§ Exercise prompt
Include in the output exactly the lines from the opening of the data through the line containing "COL = scene.collection", and nothing more.

§ Dataset excerpt
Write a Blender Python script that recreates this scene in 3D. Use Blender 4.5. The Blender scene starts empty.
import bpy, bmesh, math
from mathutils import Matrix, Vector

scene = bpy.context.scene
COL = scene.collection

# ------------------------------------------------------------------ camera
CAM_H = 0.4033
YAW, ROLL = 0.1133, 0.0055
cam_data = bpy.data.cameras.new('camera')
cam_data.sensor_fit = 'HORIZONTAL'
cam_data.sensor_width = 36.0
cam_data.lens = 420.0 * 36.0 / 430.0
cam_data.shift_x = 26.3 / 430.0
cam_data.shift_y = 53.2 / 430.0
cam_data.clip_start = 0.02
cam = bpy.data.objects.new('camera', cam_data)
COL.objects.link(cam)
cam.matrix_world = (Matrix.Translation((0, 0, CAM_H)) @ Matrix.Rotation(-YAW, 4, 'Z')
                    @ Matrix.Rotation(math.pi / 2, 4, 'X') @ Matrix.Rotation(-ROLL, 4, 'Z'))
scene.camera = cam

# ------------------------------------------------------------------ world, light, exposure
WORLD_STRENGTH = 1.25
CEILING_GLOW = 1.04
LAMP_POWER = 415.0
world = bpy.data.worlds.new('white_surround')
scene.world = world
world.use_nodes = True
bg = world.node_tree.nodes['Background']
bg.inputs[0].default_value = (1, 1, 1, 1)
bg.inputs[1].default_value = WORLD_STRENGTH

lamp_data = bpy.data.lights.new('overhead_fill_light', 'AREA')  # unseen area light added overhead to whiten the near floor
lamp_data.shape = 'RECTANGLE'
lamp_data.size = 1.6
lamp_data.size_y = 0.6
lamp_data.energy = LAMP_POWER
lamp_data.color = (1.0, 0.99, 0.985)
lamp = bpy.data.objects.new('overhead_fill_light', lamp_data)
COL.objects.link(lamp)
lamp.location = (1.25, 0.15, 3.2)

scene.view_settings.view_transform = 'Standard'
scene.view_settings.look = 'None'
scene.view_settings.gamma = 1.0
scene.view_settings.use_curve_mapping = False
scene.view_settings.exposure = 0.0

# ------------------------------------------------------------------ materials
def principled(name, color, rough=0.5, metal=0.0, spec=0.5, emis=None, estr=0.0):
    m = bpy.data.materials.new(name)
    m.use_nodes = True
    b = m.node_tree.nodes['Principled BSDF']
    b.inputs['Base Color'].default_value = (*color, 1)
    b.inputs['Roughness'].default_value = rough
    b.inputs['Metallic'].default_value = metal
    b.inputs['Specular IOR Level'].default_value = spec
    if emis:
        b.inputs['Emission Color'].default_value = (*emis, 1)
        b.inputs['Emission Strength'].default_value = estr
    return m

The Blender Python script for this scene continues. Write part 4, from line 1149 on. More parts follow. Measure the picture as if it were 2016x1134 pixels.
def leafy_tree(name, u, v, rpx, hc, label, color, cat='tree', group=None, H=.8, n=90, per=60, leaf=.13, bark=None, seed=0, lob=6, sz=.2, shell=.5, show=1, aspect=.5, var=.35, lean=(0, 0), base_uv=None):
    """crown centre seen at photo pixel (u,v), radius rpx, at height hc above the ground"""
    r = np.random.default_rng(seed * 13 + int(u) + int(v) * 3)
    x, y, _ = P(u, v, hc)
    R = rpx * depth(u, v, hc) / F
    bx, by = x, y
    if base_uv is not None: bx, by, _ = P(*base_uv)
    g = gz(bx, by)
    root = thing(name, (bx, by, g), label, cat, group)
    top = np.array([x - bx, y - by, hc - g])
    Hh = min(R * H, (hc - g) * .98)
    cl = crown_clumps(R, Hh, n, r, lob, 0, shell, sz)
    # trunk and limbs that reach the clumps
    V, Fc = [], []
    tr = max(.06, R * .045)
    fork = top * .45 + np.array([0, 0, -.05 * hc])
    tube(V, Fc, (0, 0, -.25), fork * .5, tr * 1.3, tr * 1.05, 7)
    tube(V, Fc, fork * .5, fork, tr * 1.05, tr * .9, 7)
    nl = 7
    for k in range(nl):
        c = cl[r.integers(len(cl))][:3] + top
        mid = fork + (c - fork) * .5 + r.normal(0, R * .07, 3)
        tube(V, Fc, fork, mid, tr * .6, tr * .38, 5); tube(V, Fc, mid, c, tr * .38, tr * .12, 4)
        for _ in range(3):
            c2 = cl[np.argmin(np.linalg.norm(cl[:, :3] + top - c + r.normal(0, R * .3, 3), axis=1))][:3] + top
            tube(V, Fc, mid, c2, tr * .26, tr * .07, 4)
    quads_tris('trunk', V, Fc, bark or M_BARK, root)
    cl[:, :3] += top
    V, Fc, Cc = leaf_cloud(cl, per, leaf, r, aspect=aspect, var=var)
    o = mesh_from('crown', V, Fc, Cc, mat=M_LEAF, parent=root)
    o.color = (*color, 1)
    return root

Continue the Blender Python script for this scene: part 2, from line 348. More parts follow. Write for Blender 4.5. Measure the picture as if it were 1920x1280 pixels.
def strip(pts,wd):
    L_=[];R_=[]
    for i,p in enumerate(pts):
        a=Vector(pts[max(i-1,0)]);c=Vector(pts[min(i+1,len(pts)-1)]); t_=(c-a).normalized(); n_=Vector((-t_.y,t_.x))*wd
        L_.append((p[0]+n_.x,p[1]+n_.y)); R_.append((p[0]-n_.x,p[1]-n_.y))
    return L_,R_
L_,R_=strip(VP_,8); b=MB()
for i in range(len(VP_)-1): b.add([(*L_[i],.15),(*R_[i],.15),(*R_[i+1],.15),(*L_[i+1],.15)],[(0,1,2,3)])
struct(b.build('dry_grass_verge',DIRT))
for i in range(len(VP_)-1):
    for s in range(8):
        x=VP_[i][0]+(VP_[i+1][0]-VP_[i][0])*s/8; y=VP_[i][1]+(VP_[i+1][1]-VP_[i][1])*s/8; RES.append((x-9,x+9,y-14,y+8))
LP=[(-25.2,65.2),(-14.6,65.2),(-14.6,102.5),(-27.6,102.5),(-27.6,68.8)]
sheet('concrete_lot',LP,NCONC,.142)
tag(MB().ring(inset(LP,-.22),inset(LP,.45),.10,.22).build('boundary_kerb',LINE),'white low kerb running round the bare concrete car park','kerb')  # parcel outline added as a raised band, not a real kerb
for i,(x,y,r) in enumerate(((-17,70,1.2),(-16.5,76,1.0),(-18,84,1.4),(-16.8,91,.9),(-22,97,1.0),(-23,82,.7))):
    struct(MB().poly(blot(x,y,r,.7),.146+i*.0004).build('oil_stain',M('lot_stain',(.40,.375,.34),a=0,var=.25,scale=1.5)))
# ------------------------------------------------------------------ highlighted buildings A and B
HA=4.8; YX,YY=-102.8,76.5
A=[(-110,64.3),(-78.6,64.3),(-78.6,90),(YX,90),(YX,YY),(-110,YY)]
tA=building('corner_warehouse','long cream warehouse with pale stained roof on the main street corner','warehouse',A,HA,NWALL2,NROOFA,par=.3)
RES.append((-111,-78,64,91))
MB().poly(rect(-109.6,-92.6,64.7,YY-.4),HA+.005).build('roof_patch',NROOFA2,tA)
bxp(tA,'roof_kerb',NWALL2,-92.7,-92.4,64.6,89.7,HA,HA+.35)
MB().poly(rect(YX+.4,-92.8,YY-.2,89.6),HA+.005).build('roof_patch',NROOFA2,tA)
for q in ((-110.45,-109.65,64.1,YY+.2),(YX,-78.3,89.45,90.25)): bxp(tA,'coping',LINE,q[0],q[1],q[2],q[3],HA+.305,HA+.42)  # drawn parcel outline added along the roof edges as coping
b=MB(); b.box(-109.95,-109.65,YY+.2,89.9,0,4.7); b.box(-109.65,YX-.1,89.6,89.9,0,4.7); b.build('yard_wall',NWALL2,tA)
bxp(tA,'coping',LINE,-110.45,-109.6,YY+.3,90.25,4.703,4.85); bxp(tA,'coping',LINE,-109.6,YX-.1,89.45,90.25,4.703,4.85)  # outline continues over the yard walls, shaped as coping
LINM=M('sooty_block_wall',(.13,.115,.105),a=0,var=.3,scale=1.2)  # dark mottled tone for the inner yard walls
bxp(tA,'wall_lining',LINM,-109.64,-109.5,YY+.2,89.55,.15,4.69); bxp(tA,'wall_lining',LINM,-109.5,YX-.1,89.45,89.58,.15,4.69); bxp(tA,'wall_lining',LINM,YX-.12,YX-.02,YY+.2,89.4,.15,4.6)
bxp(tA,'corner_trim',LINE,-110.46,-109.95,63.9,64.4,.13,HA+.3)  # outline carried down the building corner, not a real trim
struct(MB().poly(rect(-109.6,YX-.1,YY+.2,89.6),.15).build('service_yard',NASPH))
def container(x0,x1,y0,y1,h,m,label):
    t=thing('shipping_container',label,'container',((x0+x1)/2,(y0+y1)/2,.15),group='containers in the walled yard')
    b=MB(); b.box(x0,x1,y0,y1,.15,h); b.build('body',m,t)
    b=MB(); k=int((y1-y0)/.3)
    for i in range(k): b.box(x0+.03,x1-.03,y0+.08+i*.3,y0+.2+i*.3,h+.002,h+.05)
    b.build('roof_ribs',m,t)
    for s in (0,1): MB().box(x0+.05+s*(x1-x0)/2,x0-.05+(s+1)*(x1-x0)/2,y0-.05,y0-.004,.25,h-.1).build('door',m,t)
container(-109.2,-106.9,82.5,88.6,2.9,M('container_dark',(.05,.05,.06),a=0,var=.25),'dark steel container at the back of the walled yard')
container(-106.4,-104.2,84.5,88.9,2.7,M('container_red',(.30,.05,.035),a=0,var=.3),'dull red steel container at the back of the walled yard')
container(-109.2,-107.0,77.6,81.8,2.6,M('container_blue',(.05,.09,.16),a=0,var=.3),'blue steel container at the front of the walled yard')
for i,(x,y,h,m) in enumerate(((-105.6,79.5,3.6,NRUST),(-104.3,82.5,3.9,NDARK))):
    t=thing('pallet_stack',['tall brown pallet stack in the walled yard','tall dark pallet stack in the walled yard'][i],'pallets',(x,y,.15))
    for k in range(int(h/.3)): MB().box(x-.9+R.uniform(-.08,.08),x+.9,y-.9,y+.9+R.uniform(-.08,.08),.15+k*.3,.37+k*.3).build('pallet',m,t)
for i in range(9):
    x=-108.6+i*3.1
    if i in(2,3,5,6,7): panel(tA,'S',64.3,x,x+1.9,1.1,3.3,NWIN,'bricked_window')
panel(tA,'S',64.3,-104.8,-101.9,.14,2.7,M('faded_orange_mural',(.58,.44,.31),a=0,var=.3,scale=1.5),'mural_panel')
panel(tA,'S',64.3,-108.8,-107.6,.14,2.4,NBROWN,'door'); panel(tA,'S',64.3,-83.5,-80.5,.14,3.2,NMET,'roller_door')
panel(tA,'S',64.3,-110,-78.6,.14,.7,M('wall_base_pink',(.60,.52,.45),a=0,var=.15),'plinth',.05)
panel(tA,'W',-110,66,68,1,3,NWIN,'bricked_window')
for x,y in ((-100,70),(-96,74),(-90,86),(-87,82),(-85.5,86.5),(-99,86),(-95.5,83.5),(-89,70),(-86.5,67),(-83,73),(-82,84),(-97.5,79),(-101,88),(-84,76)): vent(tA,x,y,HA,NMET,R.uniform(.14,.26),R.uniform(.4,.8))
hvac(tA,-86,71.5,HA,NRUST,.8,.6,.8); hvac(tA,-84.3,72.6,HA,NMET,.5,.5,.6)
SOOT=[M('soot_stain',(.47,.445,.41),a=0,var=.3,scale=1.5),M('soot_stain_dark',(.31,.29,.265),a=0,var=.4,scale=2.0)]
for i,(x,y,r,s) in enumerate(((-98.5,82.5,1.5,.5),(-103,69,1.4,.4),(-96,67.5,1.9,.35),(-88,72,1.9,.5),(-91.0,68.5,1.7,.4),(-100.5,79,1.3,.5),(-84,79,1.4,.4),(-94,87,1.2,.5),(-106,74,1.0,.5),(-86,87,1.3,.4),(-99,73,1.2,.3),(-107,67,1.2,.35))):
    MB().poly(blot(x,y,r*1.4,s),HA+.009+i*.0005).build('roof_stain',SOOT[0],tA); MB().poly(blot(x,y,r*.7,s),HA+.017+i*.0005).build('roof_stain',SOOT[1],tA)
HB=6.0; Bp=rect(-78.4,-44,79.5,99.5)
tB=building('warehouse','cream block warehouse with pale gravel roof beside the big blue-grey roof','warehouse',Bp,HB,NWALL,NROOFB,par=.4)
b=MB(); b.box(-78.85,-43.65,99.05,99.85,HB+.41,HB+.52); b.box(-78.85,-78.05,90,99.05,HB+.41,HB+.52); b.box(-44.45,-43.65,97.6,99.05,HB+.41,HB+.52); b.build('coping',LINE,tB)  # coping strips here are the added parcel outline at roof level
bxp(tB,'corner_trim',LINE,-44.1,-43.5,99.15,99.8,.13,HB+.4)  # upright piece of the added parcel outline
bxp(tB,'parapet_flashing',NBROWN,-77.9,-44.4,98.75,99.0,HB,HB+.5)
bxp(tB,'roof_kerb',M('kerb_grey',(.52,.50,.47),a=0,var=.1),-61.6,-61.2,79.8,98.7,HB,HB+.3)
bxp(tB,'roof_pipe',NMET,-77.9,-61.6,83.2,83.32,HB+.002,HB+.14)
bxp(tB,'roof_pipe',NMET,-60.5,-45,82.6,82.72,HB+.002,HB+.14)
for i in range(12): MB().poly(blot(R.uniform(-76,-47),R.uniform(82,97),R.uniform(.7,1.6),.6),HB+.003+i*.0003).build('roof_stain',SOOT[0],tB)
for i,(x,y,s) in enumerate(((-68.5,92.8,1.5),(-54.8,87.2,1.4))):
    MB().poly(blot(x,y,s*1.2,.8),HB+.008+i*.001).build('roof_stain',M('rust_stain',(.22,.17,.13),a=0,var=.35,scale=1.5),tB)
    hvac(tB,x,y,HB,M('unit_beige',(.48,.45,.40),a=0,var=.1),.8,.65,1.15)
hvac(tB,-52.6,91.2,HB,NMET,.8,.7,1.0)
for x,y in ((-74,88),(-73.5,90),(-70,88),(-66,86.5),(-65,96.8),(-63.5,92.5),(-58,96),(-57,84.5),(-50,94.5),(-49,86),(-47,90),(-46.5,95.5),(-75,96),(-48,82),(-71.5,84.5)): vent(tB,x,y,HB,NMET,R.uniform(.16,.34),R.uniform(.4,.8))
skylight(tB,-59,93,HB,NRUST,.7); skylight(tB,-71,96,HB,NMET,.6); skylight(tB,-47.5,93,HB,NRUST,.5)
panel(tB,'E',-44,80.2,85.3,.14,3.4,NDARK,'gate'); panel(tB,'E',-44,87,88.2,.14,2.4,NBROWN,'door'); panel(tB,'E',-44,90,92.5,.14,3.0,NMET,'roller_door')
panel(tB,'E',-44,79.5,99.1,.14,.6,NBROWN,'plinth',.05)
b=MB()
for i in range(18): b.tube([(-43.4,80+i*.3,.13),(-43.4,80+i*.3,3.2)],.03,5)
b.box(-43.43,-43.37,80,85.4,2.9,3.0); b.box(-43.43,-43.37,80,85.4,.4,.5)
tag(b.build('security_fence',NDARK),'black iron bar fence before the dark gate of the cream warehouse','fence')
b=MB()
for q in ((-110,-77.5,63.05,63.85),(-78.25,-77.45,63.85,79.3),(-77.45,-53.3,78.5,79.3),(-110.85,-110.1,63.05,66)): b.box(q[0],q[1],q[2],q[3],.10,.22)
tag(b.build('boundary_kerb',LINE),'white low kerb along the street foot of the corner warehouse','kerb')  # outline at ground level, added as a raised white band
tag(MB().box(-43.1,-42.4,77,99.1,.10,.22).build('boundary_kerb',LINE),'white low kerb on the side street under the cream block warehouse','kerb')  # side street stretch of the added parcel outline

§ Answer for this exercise
Write a Blender Python script that recreates this scene in 3D. Use Blender 4.5. The Blender scene starts empty.
import bpy, bmesh, math
from mathutils import Matrix, Vector

scene = bpy.context.scene
COL = scene.collection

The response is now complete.